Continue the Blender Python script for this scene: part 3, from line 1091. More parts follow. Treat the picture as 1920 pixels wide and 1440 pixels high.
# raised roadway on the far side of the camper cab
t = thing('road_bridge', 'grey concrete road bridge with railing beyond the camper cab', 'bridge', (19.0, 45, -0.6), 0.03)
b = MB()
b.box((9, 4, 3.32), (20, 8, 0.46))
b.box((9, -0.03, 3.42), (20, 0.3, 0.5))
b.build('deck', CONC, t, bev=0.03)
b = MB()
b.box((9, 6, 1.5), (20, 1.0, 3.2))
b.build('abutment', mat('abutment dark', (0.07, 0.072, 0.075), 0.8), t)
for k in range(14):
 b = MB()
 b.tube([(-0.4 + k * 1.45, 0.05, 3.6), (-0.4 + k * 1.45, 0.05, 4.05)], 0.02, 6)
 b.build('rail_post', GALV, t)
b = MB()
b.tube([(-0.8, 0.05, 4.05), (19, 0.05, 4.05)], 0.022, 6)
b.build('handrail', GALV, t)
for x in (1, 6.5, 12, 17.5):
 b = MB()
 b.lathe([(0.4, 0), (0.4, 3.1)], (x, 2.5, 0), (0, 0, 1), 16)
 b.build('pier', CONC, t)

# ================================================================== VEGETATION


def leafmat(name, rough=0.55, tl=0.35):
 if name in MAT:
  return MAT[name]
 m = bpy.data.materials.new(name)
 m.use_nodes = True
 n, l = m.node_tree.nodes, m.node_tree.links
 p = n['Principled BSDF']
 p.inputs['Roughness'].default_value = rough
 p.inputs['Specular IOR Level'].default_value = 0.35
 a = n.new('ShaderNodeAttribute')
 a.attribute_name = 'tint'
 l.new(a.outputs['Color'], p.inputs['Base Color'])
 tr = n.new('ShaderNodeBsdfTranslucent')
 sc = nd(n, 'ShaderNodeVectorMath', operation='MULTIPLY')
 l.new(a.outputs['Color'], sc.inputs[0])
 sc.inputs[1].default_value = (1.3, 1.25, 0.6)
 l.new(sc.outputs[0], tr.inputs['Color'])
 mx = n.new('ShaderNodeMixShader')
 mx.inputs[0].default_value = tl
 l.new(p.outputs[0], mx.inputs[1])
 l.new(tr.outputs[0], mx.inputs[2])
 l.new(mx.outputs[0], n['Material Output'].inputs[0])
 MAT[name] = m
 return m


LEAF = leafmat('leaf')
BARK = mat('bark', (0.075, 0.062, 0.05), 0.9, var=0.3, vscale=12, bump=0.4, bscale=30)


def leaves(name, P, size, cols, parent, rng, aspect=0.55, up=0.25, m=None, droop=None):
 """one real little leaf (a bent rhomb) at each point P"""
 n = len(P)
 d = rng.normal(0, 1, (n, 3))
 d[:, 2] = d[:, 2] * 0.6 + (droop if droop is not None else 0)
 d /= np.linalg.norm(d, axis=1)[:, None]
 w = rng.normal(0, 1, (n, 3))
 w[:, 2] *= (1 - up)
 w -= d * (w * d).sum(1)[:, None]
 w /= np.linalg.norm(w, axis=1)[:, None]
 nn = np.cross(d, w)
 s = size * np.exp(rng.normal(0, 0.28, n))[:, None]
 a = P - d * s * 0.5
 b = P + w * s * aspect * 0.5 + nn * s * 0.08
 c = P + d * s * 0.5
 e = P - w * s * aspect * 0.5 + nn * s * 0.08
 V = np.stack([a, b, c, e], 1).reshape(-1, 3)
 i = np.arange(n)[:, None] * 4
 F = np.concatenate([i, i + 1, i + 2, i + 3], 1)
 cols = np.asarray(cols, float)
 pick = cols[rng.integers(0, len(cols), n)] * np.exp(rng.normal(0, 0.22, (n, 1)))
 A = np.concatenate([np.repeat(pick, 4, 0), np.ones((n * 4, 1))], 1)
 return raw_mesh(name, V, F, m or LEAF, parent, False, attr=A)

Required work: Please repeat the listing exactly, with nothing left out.

Solution to this task:
Continue the Blender Python script for this scene: part 3, from line 1091. More parts follow. Treat the picture as 1920 pixels wide and 1440 pixels high.
# raised roadway on the far side of the camper cab
t = thing('road_bridge', 'grey concrete road bridge with railing beyond the camper cab', 'bridge', (19.0, 45, -0.6), 0.03)
b = MB()
b.box((9, 4, 3.32), (20, 8, 0.46))
b.box((9, -0.03, 3.42), (20, 0.3, 0.5))
b.build('deck', CONC, t, bev=0.03)
b = MB()
b.box((9, 6, 1.5), (20, 1.0, 3.2))
b.build('abutment', mat('abutment dark', (0.07, 0.072, 0.075), 0.8), t)
for k in range(14):
 b = MB()
 b.tube([(-0.4 + k * 1.45, 0.05, 3.6), (-0.4 + k * 1.45, 0.05, 4.05)], 0.02, 6)
 b.build('rail_post', GALV, t)
b = MB()
b.tube([(-0.8, 0.05, 4.05), (19, 0.05, 4.05)], 0.022, 6)
b.build('handrail', GALV, t)
for x in (1, 6.5, 12, 17.5):
 b = MB()
 b.lathe([(0.4, 0), (0.4, 3.1)], (x, 2.5, 0), (0, 0, 1), 16)
 b.build('pier', CONC, t)

# ================================================================== VEGETATION


def leafmat(name, rough=0.55, tl=0.35):
 if name in MAT:
  return MAT[name]
 m = bpy.data.materials.new(name)
 m.use_nodes = True
 n, l = m.node_tree.nodes, m.node_tree.links
 p = n['Principled BSDF']
 p.inputs['Roughness'].default_value = rough
 p.inputs['Specular IOR Level'].default_value = 0.35
 a = n.new('ShaderNodeAttribute')
 a.attribute_name = 'tint'
 l.new(a.outputs['Color'], p.inputs['Base Color'])
 tr = n.new('ShaderNodeBsdfTranslucent')
 sc = nd(n, 'ShaderNodeVectorMath', operation='MULTIPLY')
 l.new(a.outputs['Color'], sc.inputs[0])
 sc.inputs[1].default_value = (1.3, 1.25, 0.6)
 l.new(sc.outputs[0], tr.inputs['Color'])
 mx = n.new('ShaderNodeMixShader')
 mx.inputs[0].default_value = tl
 l.new(p.outputs[0], mx.inputs[1])
 l.new(tr.outputs[0], mx.inputs[2])
 l.new(mx.outputs[0], n['Material Output'].inputs[0])
 MAT[name] = m
 return m


LEAF = leafmat('leaf')
BARK = mat('bark', (0.075, 0.062, 0.05), 0.9, var=0.3, vscale=12, bump=0.4, bscale=30)


def leaves(name, P, size, cols, parent, rng, aspect=0.55, up=0.25, m=None, droop=None):
 """one real little leaf (a bent rhomb) at each point P"""
 n = len(P)
 d = rng.normal(0, 1, (n, 3))
 d[:, 2] = d[:, 2] * 0.6 + (droop if droop is not None else 0)
 d /= np.linalg.norm(d, axis=1)[:, None]
 w = rng.normal(0, 1, (n, 3))
 w[:, 2] *= (1 - up)
 w -= d * (w * d).sum(1)[:, None]
 w /= np.linalg.norm(w, axis=1)[:, None]
 nn = np.cross(d, w)
 s = size * np.exp(rng.normal(0, 0.28, n))[:, None]
 a = P - d * s * 0.5
 b = P + w * s * aspect * 0.5 + nn * s * 0.08
 c = P + d * s * 0.5
 e = P - w * s * aspect * 0.5 + nn * s * 0.08
 V = np.stack([a, b, c, e], 1).reshape(-1, 3)
 i = np.arange(n)[:, None] * 4
 F = np.concatenate([i, i + 1, i + 2, i + 3], 1)
 cols = np.asarray(cols, float)
 pick = cols[rng.integers(0, len(cols), n)] * np.exp(rng.normal(0, 0.22, (n, 1)))
 A = np.concatenate([np.repeat(pick, 4, 0), np.ones((n * 4, 1))], 1)
 return raw_mesh(name, V, F, m or LEAF, parent, False, attr=A)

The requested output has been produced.